_Aim of the exercise_:
Gather each line containing the string "picture" from these entries.

_Extracted information_:
■ ■ ■ ■ ■ ■ ■
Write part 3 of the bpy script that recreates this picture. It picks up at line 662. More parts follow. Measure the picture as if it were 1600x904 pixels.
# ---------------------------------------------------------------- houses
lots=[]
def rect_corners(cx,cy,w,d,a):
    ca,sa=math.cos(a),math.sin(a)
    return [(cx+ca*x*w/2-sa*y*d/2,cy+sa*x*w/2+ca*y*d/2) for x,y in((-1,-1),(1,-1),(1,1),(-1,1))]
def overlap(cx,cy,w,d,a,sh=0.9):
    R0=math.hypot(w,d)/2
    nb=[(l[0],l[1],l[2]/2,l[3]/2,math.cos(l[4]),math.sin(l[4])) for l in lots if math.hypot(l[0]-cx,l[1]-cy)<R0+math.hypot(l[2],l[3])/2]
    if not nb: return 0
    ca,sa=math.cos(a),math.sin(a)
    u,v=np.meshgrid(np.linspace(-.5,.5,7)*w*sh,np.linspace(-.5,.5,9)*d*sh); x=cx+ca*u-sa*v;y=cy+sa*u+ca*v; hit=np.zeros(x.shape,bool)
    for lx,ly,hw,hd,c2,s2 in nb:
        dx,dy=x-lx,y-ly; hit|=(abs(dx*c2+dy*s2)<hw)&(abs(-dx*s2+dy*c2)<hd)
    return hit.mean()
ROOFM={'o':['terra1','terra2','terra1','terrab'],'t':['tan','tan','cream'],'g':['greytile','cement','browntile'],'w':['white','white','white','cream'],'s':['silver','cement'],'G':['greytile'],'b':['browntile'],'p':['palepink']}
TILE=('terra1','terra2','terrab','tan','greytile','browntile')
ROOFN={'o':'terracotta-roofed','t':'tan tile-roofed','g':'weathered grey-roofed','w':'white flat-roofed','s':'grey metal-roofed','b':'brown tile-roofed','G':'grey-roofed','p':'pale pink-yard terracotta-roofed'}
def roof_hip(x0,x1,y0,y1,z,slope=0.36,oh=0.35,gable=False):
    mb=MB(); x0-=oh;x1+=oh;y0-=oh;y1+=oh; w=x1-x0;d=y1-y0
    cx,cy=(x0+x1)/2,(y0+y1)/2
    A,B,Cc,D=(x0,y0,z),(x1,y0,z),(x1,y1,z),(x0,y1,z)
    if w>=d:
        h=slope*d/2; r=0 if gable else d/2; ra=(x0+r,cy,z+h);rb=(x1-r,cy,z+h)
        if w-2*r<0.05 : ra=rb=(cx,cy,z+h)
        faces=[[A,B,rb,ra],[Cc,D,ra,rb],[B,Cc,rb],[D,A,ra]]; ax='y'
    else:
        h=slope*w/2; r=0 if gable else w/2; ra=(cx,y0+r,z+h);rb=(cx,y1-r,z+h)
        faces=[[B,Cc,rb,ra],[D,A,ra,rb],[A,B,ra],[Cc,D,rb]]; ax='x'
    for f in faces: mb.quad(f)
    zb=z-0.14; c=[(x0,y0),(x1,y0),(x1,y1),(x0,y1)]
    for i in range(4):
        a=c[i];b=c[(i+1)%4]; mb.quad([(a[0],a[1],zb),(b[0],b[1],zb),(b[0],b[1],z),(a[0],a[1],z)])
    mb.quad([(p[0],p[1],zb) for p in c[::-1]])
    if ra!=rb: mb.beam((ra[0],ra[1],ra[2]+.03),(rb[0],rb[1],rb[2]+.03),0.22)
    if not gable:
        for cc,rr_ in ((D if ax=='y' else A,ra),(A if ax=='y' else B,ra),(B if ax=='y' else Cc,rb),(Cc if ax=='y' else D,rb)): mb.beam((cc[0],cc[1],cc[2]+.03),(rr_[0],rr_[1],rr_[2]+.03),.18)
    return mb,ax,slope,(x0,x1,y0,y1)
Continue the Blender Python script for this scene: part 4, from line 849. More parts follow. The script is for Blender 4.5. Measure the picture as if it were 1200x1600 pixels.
■ ■ ■ ■ ■ ■ ■
_Finished exercise_:
Write part 3 of the bpy script that recreates this picture. It picks up at line 662. More parts follow. Measure the picture as if it were 1600x904 pixels.
Continue the Blender Python script for this scene: part 4, from line 849. More parts follow. The script is for Blender 4.5. Measure the picture as if it were 1200x1600 pixels.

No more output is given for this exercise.